Tuesday afternoon President Wong's wife took C***o, R****i, and me to Zhuhai to show us their apartment in the college-owned complex. Their unit is on the top floor of the building across from the one we'd visited last weekend. We took an elevator up to the eleventh floor — the first elevator I've been seen in a residential building in China (even ones as tall as seven stories, like the one I live in on campus, have only stairs), but I suppose that as modern high-rises become as common as they are in Zhuhai, they're likely to become standard.

The Wongs’apartment has two floors — another rarity for China — with two bedrooms on the lower floor and three upstairs.



Also unusual are the large windows that flood the living room with light, and the chandelier.




The apartment boasts many modern conveniences, like a projection TV with a large screen that lowers from the ceiling.

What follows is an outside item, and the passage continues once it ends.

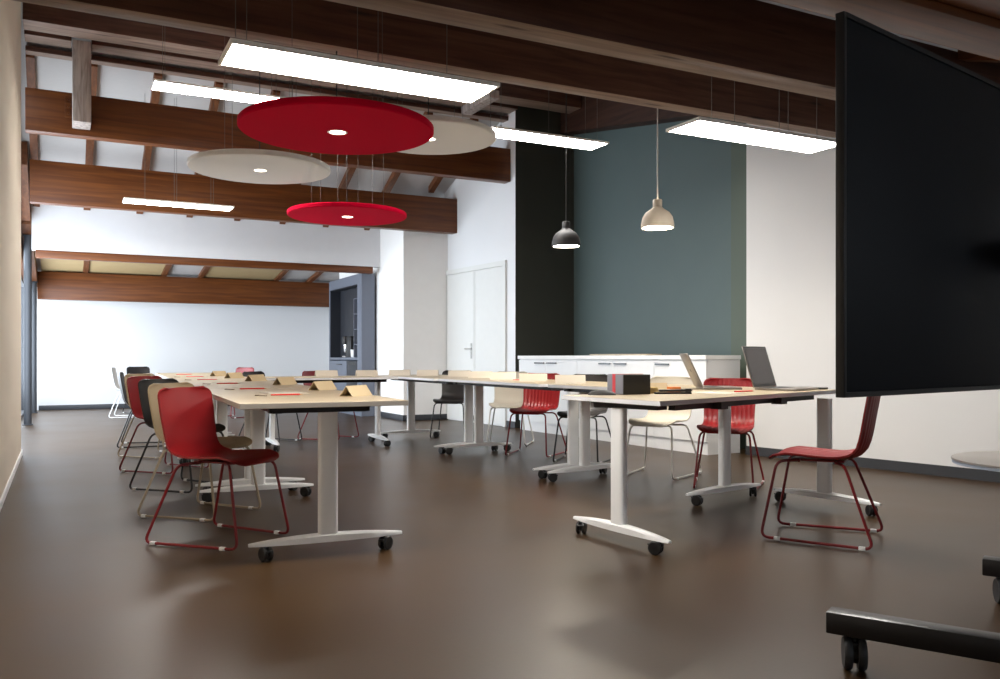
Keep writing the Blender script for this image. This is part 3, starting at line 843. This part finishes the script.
def pencil(x, y, deg, label, L=.175, group='red pencils'):
    t = thing('pencil', label, 'pencil', (x, y, ZT + .0042), R(deg), group)
    bm = bmesh.new(); add_tube(bm, [(-L / 2, 0, 0), (L / 2 - .02, 0, 0)], .0042, 6); obj('barrel', bm, M['pencil'], t)
    bm = bmesh.new(); add_lathe(bm, [(.0042, L / 2 - .02), (.0008, L / 2)], 6, axis='x'); obj('tip', bm, M['pencil_wood'], t)
PL = [(1.09, 4.62), (1.11, 5.62), (1.16, 6.85), (1.20, 8.15), (1.26, 9.4), (1.31, 10.7)]
NTH = ['nearest', 'second', 'third', 'fourth', 'fifth', 'sixth and farthest']
for k, (x, y) in enumerate(PL):
    pencil(x, y, 0, NTH[k] + ' red pencil from the front on the left row tables', .175 if k < 3 else .19)
    if k < 5:
        bm = bmesh.new(); add_box(bm, -.03, .03, -.010, .010, 0, .004, bev=.0015); add_box(bm, -.03, -.012, -.004, .004, .004, .0055)
        o = obj('leather_tag', bm, M['clip'], None, (x - .145 - .01 * k, y - .02, ZT + .0005), R(-38)); tag(o, 'small brown tag beside the %s red pencil of the left row' % NTH[k], 'tag', 'brown tags')
    bm = bmesh.new(); add_box(bm, -.105, .105, -.148, .148, 0, .0012)
    if k < 5:
        o = obj('paper_sheet', bm, M['paper'], None, (x + .05, y + .32, ZT + .0004), R(0)); tag(o, 'sheet of paper lying behind the %s red pencil of the left row' % NTH[k], 'paper', 'paper sheets')
    else: bm.free()
pencil(3.62, 3.83, 6, 'red pencil before the open laptop on the near right table', .175)
pencil(3.70, 6.72, -20, 'red pencil lying by the tent cards before the red ribbed chair', .175)

# black box with grey side and red ribbon; origin at its near bottom corner
t = thing('gift_box', 'black box with grey side and red ribbon on the near right table', 'box', (2.745, 3.835, ZT + .0008), R(-7))
obj('body', B(.001, .17, 0, .185, 0, .110, bev=.003), M['box'], t)
obj('grey_side', B(-.004, .0005, .001, .184, .001, .109, bev=.001), M['box_grey'], t)
bm = bmesh.new(); add_box(bm, -.0062, -.0042, .085, .118, .0005, .111); add_box(bm, -.0062, .172, .085, .118, .1102, .1118)
obj('red_ribbon', bm, M['red_band'], t)

bm = bmesh.new(); n_ = 10; rings = []
for i in range(n_ + 1):
    v = -1 + 2 * i / n_; hh = .012 + .020 * max(0, 1 - v * v) ** .7; ww = .012 + .022 * max(0, 1 - v * v) ** .6
    rings.append([bm.verts.new((.075 * v, ww * math.cos(R(k)), .003 + (hh - .003) * max(0, math.sin(R(k))))) for k in (0, 36, 72, 108, 144, 180)] )
for a_, c_ in zip(rings, rings[1:]):
    for k in range(6):
        f = bm.faces.new((a_[k], a_[(k + 1) % 6], c_[(k + 1) % 6], c_[k])); f.smooth = True
bm.faces.new(rings[0]); bm.faces.new(rings[-1][::-1])
tag(obj('glasses_case', bm, M['box'], None, (2.62, 3.86, ZT - .0022), R(-28)), 'small dark arched case left of the black box on the near right table', 'case')

t = thing('stapler', 'slim black stapler lying right of the black box on the near right table', 'stapler', (3.05, 3.79, ZT + .0008), R(-20))
obj('base', B(-.105, .105, -.017, .017, 0, .010, bev=.003), M['black'], t)
bm = bmesh.new(); add_box(bm, -.08, .108, -.013, .013, .012, .026, bev=.005); add_box(bm, .070, .105, -.015, .015, .0105, .029, bev=.005)
obj('arm', bm, M['black'], t)
tent(3.10, 4.02, -20, 'kraft tent card right of the black box, behind the stapler', 'cards by the black box', L=.15)
bm = bmesh.new(); add_box(bm, -.038, .038, -.038, .038, 0, .035, bev=.001)
tag(obj('sticky_notes', bm, M['yellow'], None, (2.99, 3.93, ZT + .0005), R(-10)), 'yellow block of notes right beside the black box', 'notes')
bm = bmesh.new(); add_box(bm, -.032, .032, -.025, .025, 0, .034, bev=.001)
tag(obj('sticky_notes', bm, M['orange'], None, (3.17, 3.93, ZT + .0005), R(-10)), 'orange block of notes behind the stapler', 'notes')

def laptop(x, y, az, tilt, label, W=.30, D=.21):
    """local -y is the front of the keyboard; az = azimuth the keyboard faces, clockwise from +y"""
    t = thing('laptop', label, 'laptop', (x, y, ZT + .001), R(180 - az))
    b = obj('base', B(-W / 2, W / 2, -D, 0, 0, .014, bev=.004), M['silver'], t)
    obj('keyboard', B(-W / 2 + .02, W / 2 - .02, -D * .52, -.02, .0142, .0152), M['keyboard'], b)
    obj('touchpad', B(-.05, .05, -D + .015, -D * .58, .0141, .0146), M['silver'], b)
    ld = obj('lid', B(-W / 2, W / 2, 0, .007, 0, D, bev=.003), M['silver'], t, (0, .003, .014)); ld.rotation_euler = (R(-tilt), 0, 0)
    obj('bezel', B(-W / 2 + .004, W / 2 - .004, -.001, -.0001, .006, D - .004), M['keyboard'], ld)
    obj('screen', B(-W / 2 + .016, W / 2 - .016, -.0016, -.0011, .022, D - .016), M['laptop_screen'], ld)
    bm = bmesh.new(); add_lathe(bm, [(.012, .0071), (.012, .0076)], 16, axis='y', center=(0, 0, D * .5)); obj('lid_emblem', bm, M['keyboard'], ld)
laptop(3.715, 4.34, 120, 25, 'left laptop, silver lid seen from behind, on the right row tables', .30, .24)
laptop(4.03, 4.07, 160, 17, 'right laptop with dark screen facing the camera, beside the display', .33, .275)
bm = bmesh.new(); add_box(bm, -.04, .04, -.10, .10, 0, .012, bev=.003)
tag(obj('notebook', bm, M['keyboard'], None, (4.33, 3.98, ZT + .0005), R(10)), 'thin dark notebook right of the open laptop, near the table end', 'notebook')
bm = bmesh.new(); add_box(bm, -.07, .07, -.10, .10, 0, .008, bev=.003)
tag(obj('notebook', bm, M['keyboard'], None, (3.42, 4.28, ZT + .0005), R(-30)), 'thin dark notebook left of the laptop with the silver lid', 'notebook')
bm = bmesh.new(); add_box(bm, -.105, .105, -.148, .148, 0, .0012)
tag(obj('paper_sheet', bm, M['paper'], None, (3.36, 3.80, ZT + .0004), R(12)), 'sheet of paper between stapler and red pencil on the near right table', 'paper', 'paper sheets')

# ------------------------------------------------------------------ display on a wheeled stand, round side table
t = thing('display_stand', 'large matt black display on a black wheeled stand, its back to the camera', 'display', (2.82, 1.625, 0), R(11))
SX0, SX1, Z0, Z1 = -1.248, .86, .852, 1.742
obj('back_panel', B(SX0 + .012, SX1 - .012, -.012, .004, Z0 + .012, Z1 - .012, bev=.002), M['display'], t)
bm = bmesh.new()
add_box(bm, SX0, SX0 + .012, -.016, .006, Z0, Z1, bev=.002); add_box(bm, SX1 - .012, SX1, -.016, .006, Z0, Z1, bev=.002)
add_box(bm, SX0 + .012, SX1 - .012, -.016, .006, Z0, Z0 + .012); add_box(bm, SX0 + .012, SX1 - .012, -.016, .006, Z1 - .012, Z1)
obj('bezel', bm, M['display_frame'], t)
obj('screen', B(SX0 + .02, SX1 - .02, .0045, .008, Z0 + .02, Z1 - .02, bev=.001), M['laptop_screen'], t)
for x, px in ((-.55, -.50), (.55, .60)):
    f_ = obj('foot', B(-.036, .036, -.40, .385, .106, .172, bev=.005), M['black_metal'], t, (x, 0, 0), R(17))
    for y in (.31, -.33):
        bm = bmesh.new(); add_tube(bm, [(0, 0, .085), (0, 0, .107)], .014, 10); add_box(bm, -.014, .014, -.026, .026, .060, .088, bev=.003)
        c = obj('caster', bm, M['black'], f_, (0, y, 0), R(-70))
        bm = bmesh.new()
        for x0 in (-.032, .008):
            add_lathe(bm, [(.026, x0), (.045, x0), (.050, x0 + .006), (.050, x0 + .018), (.045, x0 + .024), (.026, x0 + .024)], 32, axis='x', center=(0, 0, .0502))
        add_tube(bm, [(-.030, 0, .0502), (.030, 0, .0502)], .030, 12)
        obj('wheel', bm, M['rubber'], c)
    obj('post', B(px - .025, px + .025, -.24, -.19, .165, 1.5, bev=.004), M['black_metal'], t)
    obj('bracket', B(px + .20, px + .24, -.195, -.0165, 1.20, 1.30, bev=.003), M['black_metal'], t)
obj('cross_beam', B(-.475, .84, -.235, -.195, 1.22, 1.28, bev=.003), M['black_metal'], t)
t = thing('round_side_table', 'low light grey round table at the right edge before the right wall', 'side table', (4.05, 2.32, 0))
bm = bmesh.new(); add_lathe(bm, [(.38, .456), (.40, .460), (.40, .468), (.397, .470)], 64); obj('tabletop', bm, M['grey_top'], t)
bm = bmesh.new(); add_lathe(bm, [(.385, .442), (.397, .444), (.397, .456), (.385, .456)], 64, close=True); obj('rim', bm, M['blue_edge'], t)
bm = bmesh.new(); add_tube(bm, [(0, 0, .012), (0, 0, .455)], .02, 16); obj('column', bm, M['white_metal'], t)
bm = bmesh.new(); add_lathe(bm, [(.11, 0), (.11, .006), (.03, .014)], 40, center=(0, 0, 0)); obj('base', bm, M['white_metal'], t)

The eleventh-floor balcony affords a sweeping view, but unfortunately it encompasses nothing but the other high-rise residential buildings that have gone up in the past few years or are under construction.

After touring the apartment, we headed off for foot massages (which seem to be the favorite affordable luxury among many Chinese people) and then an early dinner (C***o had to be back in time for a 7:00 class) at a hot pot restaurant.

Hot pot, for those who don't know, is a style of dining that originated in the north where thinly sliced meats, noodles, vegetables, and other ingredients are cooked at the table in pots of boiling, seasoned broth. I prefer to have hot pot in the winter — it's a great way to warm up on a cold day — but it's popular here year-round.

The restaurant we went to — located in the Jida district behind the Jusco department store I've been to several times — had a feature I've never seen before: a table with condiments to add to the sauce that you dip the cooked items into.

Beef and lamb are the standard meats used in hot pot. They were accompanied by four or five different types of greens . . .

. . . and several varieties of noodles.




Restaurants in China always have individual pots for each diner; in America, for some reason, there's always a single large communal one that everyone dumps their items into, which strikes me as a far inferior system. Although all the restaurants I've previously been to in China brought out butane burners for each pot, here there were electric burners built right into the table.

Back home Ling and I have often served hot pot as a holiday dinner — it's graced our table at Christmas more than once — but this meal came a couple of days too early for me to think of it as a Thanksiving stand-in. It would have seemed an inappropriate substitute anyway: Cooking a small tidbit of beef in less than a minute strikes me as the antithesis of roasting a turkey for hours.